Window Cleaner Died While “Cleaning” Within Meaning of NY’s “Scaffold Law”, Labor Law § 240(1), Court Holds

In Domaszowec v. Residential Mgmt. Grp. LLC, No. 16697, 2016 WL 208299 (N.Y. App. Div. Jan. 19, 2016), the First Department held that the plaintiff was entitled to summary judgment on her Labor Law § 240(1) claim.

Labor Law § 240(1), the so-called “Scaffold Law”, provides in pertinent part:

All contractors and owners and their agents … in the erection, demolition, repairing, altering, painting, cleaning or pointing of a building or structure shall furnish or erect, or cause to be furnished or erected for the performance of such labor, scaffolding, hoists, stays, ladders, slings, hangers, blocks, pulleys, braces, irons, ropes, and other devices which shall be so constructed, placed and operated as to give proper protection to a person so employed. (Emphasis added.)
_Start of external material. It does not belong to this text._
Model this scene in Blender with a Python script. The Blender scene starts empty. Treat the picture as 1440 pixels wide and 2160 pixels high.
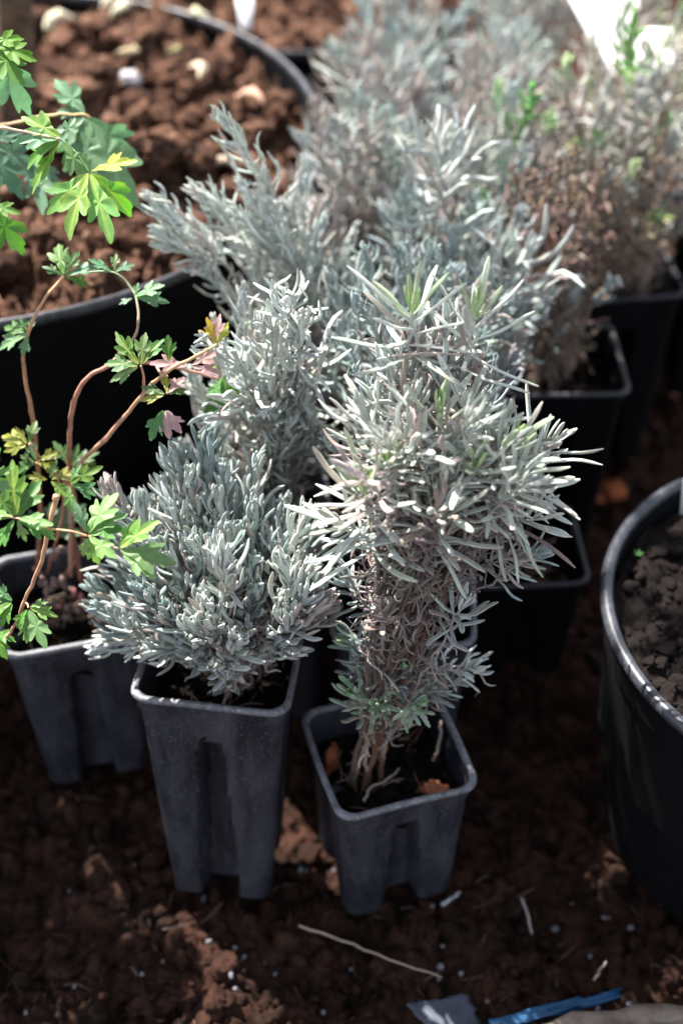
import bpy, bmesh, math, random
import numpy as np
from mathutils import Vector, Matrix

R = math.radians
C = bpy.context.scene.collection
scn = bpy.context.scene
rng = np.random.default_rng(7)
random.seed(7)

# ------------------------------------------------------------------ camera, light, exposure
CZ = .804; PITCH = R(42); FP = 3000.0
cam = bpy.data.cameras.new('camera'); camo = bpy.data.objects.new('camera', cam); C.objects.link(camo)
camo.location = (0, 0, CZ); camo.rotation_euler = (R(90) - PITCH, 0, 0)
cam.sensor_fit = 'VERTICAL'; cam.sensor_height = 36; cam.lens = 50
cam.clip_start = .02; cam.clip_end = 200
cam.dof.use_dof = True; cam.dof.focus_distance = .755; cam.dof.aperture_fstop = 3.7
scn.camera = camo
w = bpy.data.worlds.new('World'); scn.world = w; w.use_nodes = True
nt = w.node_tree
sky = nt.nodes.new('ShaderNodeTexSky'); sky.sky_type = 'NISHITA'; sky.sun_disc = False
SUN_EL, SUN_AZ = R(57), R(-43)          # azimuth from +y towards +x
sky.sun_elevation = SUN_EL; sky.sun_rotation = SUN_AZ
bg = nt.nodes['Background']; bg.inputs[1].default_value = .09
hz = nt.nodes.new('ShaderNodeHueSaturation'); hz.inputs['Saturation'].default_value = .42   # thin white haze
nt.links.new(sky.outputs[0], hz.inputs['Color']); nt.links.new(hz.outputs[0], bg.inputs[0])
sl = bpy.data.lights.new('sun', 'SUN'); sl.energy = 5; sl.angle = R(.53); sl.color = (1, .95, .88)
slo = bpy.data.objects.new('sun', sl); C.objects.link(slo)
sd = Vector((math.sin(SUN_AZ) * math.cos(SUN_EL), math.cos(SUN_AZ) * math.cos(SUN_EL), math.sin(SUN_EL)))
slo.rotation_euler = sd.to_track_quat('Z', 'Y').to_euler(); slo.location = sd * 4
scn.view_settings.view_transform = 'Standard'; scn.view_settings.look = 'None'
scn.view_settings.gamma = 1; scn.view_settings.exposure = 1.9
scn.cycles.max_bounces = 8

# ------------------------------------------------------------------ pixels to points
FWD = np.array((0, math.cos(PITCH), -math.sin(PITCH)))
UPC = np.array((0, math.sin(PITCH), math.cos(PITCH)))
RGT = np.array((1.0, 0, 0))
def ray(px, py):
    return (px - 720) / FP * RGT + (1080 - py) / FP * UPC + FWD
def atz(px, py, z):
    d = ray(px, py); return np.array((0, 0, CZ)) + d * ((z - CZ) / d[2])
def aty(px, py, y):
    d = ray(px, py); return np.array((0, 0, CZ)) + d * (y / d[1])

# ------------------------------------------------------------------ numpy noise
def _h(ix, iy, iz, s):
    n = (ix.astype(np.int64) * 374761393 + iy.astype(np.int64) * 668265263 + iz.astype(np.int64) * 2147483647 + s * 974711) & 0xffffffff
    n = ((n ^ (n >> 13)) * 1274126177) & 0xffffffff
    n = ((n ^ (n >> 15)) * 2246822519) & 0xffffffff
    return ((n ^ (n >> 16)) & 0xffffff) / float(0xffffff)
def vn(p, s=0):
    p = np.asarray(p, float); i = np.floor(p).astype(np.int64); f = p - i; f = f * f * (3 - 2 * f)
    x, y, z = i.T; fx, fy, fz = f.T; r = 0
    for a in (0, 1):
        for b in (0, 1):
            for c in (0, 1):
                r = r + _h(x + a, y + b, z + c, s) * (fx if a else 1 - fx) * (fy if b else 1 - fy) * (fz if c else 1 - fz)
    return r
def billow(p, s=0): return np.abs(vn(p, s) * 2 - 1)
def lumps(x, y, amp=1.0, s=0):
    p = np.stack([x, y, np.zeros_like(x)], 1)
    q = p + .006 * (np.stack([vn(p * 90, s + 1), vn(p * 90, s + 2), 0 * x], 1) - .5)
    b = lambda sc, k: 1 - np.sqrt(billow(q * sc, k) + .02)
    return amp * (.016 * (vn(p * 14, s + 9) - .5) + .013 * -b(38, s + 3) + .009 * -b(85, s + 4) + .0050 * -b(190, s + 5) + .0028 * -b(400, s + 6) + .001 * vn(q * 800, s + 7))

# ------------------------------------------------------------------ object helpers
def tag(o, label=None, cat=None, group=None, kind=None):
    if label: o['label'] = label
    if cat: o['category'] = cat
    if group: o['group'] = group
    if kind: o['kind'] = kind
    return o
def thing(name, label, cat, loc=(0, 0, 0), rz=0, group=None):
    o = bpy.data.objects.new(name, None); o.empty_display_size = .03; C.objects.link(o)
    o.location = loc; o.rotation_euler = (0, 0, rz)
    return tag(o, label, cat, group)
def mesh_obj(name, V, Fc, mat, parent=None, col=None, smooth=True, sharp=None, world=False):
    """Fc: list of index arrays (each (n,k)) ; V world or local coordinates"""
    me = bpy.data.meshes.new(name); V = np.asarray(V, np.float64)
    o = bpy.data.objects.new(name, me)
    if world and parent is not None:
        mw = (Matrix.Translation(parent.location) @ parent.rotation_euler.to_matrix().to_4x4()).inverted()
        M = np.array(mw); V = V @ M[:3, :3].T + M[:3, 3]
    loops = np.concatenate([f.reshape(-1) for f in Fc]) if Fc else np.zeros(0, int)
    tot = np.concatenate([np.full(len(f), f.shape[1]) for f in Fc])
    me.vertices.add(len(V)); me.vertices.foreach_set('co', V.astype(np.float32).ravel())
    me.loops.add(len(loops)); me.loops.foreach_set('vertex_index', loops.astype(np.int32))
    me.polygons.add(len(tot))
    st = np.concatenate([[0], np.cumsum(tot)[:-1]])
    me.polygons.foreach_set('loop_start', st.astype(np.int32))
    me.update(calc_edges=True); me.validate()
    if smooth: me.polygons.foreach_set('use_smooth', np.ones(len(me.polygons), bool))
    if sharp: me.set_sharp_from_angle(angle=R(sharp))
    if col is not None:
        a = me.color_attributes.new('Col', 'FLOAT_COLOR', 'POINT')
        c = np.ones((len(V), 4), np.float32); c[:, :3] = col; a.data.foreach_set('color', c.ravel())
    me.materials.append(mat)
    C.objects.link(o)
    if parent is not None: o.parent = parent
    return o
class MB:
    def __init__(s): s.V = []; s.F = {}; s.C = []; s.n = 0
    def add(s, V, faces, col=None):
        V = np.asarray(V, float)
        for f in faces:
            f = np.asarray(f)
            s.F.setdefault(f.shape[1], []).append(f + s.n)
        s.V.append(V)
        c = np.ones((len(V), 3)) if col is None else np.broadcast_to(np.asarray(col, float), (len(V), 3))
        s.C.append(c); s.n += len(V)
    def build(s, name, mat, parent=None, world=True, **k):
        if not s.n: return None
        return mesh_obj(name, np.concatenate(s.V), [np.concatenate(v) for v in s.F.values()], mat, parent, np.concatenate(s.C), world=world, **k)
def nrm(v): return v / np.maximum(np.linalg.norm(v, axis=-1, keepdims=True), 1e-9)

def smooth_path(pts, n=24):
    P = np.array(pts, float); 
    if len(P) == 2: return P[0] + (P[1] - P[0]) * np.linspace(0, 1, n)[:, None]
    Q = np.vstack([2 * P[0] - P[1], P, 2 * P[-1] - P[-2]]); out = []
    per = max(2, n // (len(P) - 1))
    for i in range(1, len(Q) - 2):
        t = np.linspace(0, 1, per, endpoint=False)[:, None]
        a, b, c, d = Q[i - 1], Q[i], Q[i + 1], Q[i + 2]
        out.append(.5 * (2 * b + (c - a) * t + (2 * a - 5 * b + 4 * c - d) * t * t + (3 * b - a - 3 * c + d) * t ** 3))
    return np.vstack(out + [P[-1:]])
def tube(mb, P, r, K=7, col=(1, 1, 1), cap=True):
    P = np.asarray(P, float); n = len(P); r = np.broadcast_to(np.asarray(r, float), (n,))
    T = nrm(np.gradient(P, axis=0)); ref = np.array((0.3, .2, 1.0)) if abs(T[0, 2]) < .9 else np.array((1.0, .2, 0))
    u = nrm(np.cross(T[0], ref)); U = [u]
    for i in range(1, n):
        u = nrm(U[-1] - T[i] * np.dot(U[-1], T[i])); U.append(u)
    U = np.array(U); W = np.cross(T, U); a = np.arange(K) * 2 * math.pi / K
    V = P[:, None] + r[:, None, None] * (np.cos(a)[None, :, None] * U[:, None] + np.sin(a)[None, :, None] * W[:, None])
    V = V.reshape(-1, 3); i, k = np.meshgrid(np.arange(n - 1), np.arange(K), indexing='ij'); k2 = (k + 1) % K
    F = np.stack([i * K + k, i * K + k2, (i + 1) * K + k2, (i + 1) * K + k], -1).reshape(-1, 4)
    fs = [F]
    if cap:
        V = np.vstack([V, P[:1], P[-1:]]); kk = np.arange(K); k2 = (kk + 1) % K
        fs.append(np.stack([np.full(K, n * K), k2, kk], 1)); fs.append(np.stack([np.full(K, n * K + 1), (n - 1) * K + kk, (n - 1) * K + k2], 1))
    if np.ndim(col) == 2:
        cc = np.repeat(col, K, 0)
        if cap: cc = np.vstack([cc, col[:1], col[-1:]])
        col = cc
    mb.add(V, fs, col)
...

While the statute offers considerable protection to workers, it still imposes various conditions that must be met in order for it to apply. For example, a plaintiff seeking to invoke it must have been engaged in one of the listed activities as those terms have been interpreted by the courts. Thus, “cleaning” in the traditional sense – which one online dictionary defines broadly as “the activity of removing the dirt from things and places, especially in a house” – is not necessarily the type of “cleaning” contemplated by the statute.

Turning back to the Domaszowec case, the court held:

[P]laintiff, whose decedent fell to his death while cleaning a window on the 13th floor of an apartment building, is entitled to summary judgment on her Labor Law § 240(1) claim as against 40 Fifth defendants, the owner and manager of the building. The decedent was hired by two shareholders of the residential cooperative, and had a long-standing arrangement with the building to clean its windows. Thus, contrary to the motion court’s finding, he was engaged in “commercial window washing,” involving “heightened elevation-related risks,” as opposed to “routine, household window washing.” (Emphasis added.)

It cites the Court of Appeals case of Soto v. J. Crew, Inc., which held that the plaintiff, who was injured when he fell from a ladder while dusting a 6-foot-high display shelf, was not engaged in “cleaning” within the meaning of § 240(1).